Iron carbonyl complexes bearing phenazine and acridine ligands: X-ray structures of Fe(CO)3(η4-C12H8N2), Fe(CO)2{P(OMe)3}(η4-C12H8N2), Fe(CO)2(PPh3) (η4-C13H9N), and Fe(CO)2(κ1-dppm) (η4-C12H8N2)

Abstract

Reactions of Fe3(CO)12 with the heterocycles phenazine and acridine in refluxing benzene afforded the mononuclear complexes Fe(CO)3(η4-C12H8N2) (1a) and Fe(CO)3(η4-C13H9N) (1b), respectively. Treatment of 1a with P(OMe)3 and PPh3 in the presence of Me3NO at room temperature yielded the carbonyl substitution products Fe(CO)2{P(OMe)3}(η4-C12H8N2) (2a) and Fe(CO)2(PPh3) (η4-C12H8N2) (3a), respectively. Similar reactions of 1b yielded Fe(CO)2{P(OMe)3}(η4-C13H9N) (2b) and Fe(CO)2(PPh3) (η4-C13H9N) (3b). Treatment of 1a with the diphosphines dppm and dppf under similar conditions afforded the mononuclear compounds Fe(CO)2(κ1-dppm) (η4-C12H8N2) (4a) and Fe(CO)2(κ1-dppf) (η4-C12H8N2) (4b). Compounds 1a, 2a, 3b, and 4a have been structurally characterized by X-ray crystallography.
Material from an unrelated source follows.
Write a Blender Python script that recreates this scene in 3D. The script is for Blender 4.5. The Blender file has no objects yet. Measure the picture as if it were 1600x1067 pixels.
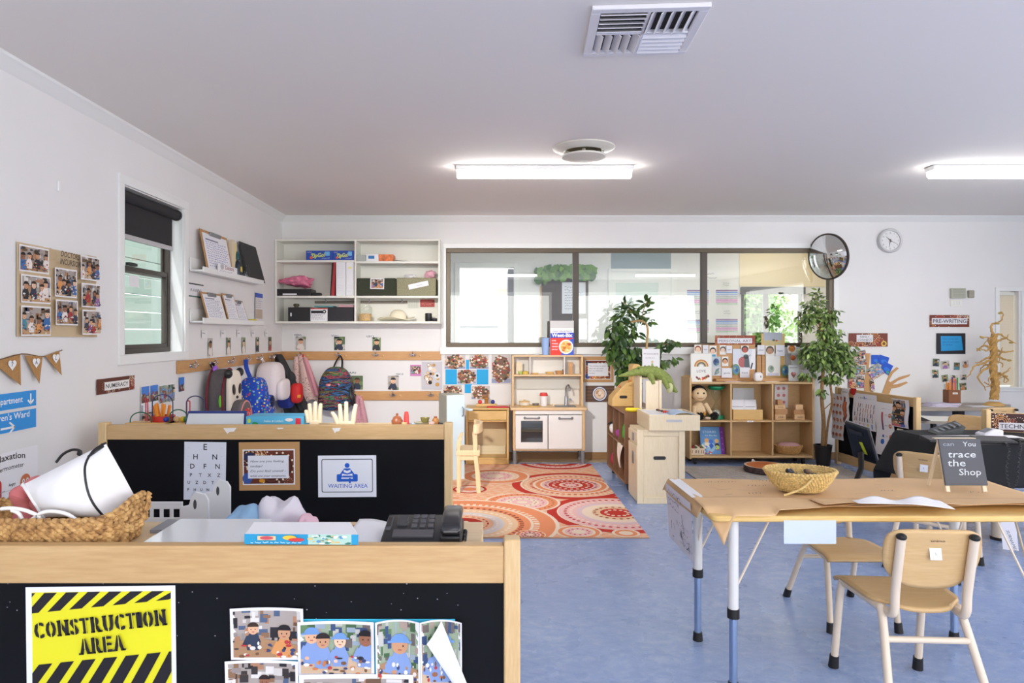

The ancillary phenazine and acridine ligands in these products adopt an η4-coordination mode by using only the peripheral carbon atoms in one of the carbocyclic rings. Given the rarity of this coordination mode in metal carbonyl complexes, we have performed electronic structure calculations on 1a, and these data are discussed relative to the solid-state structure.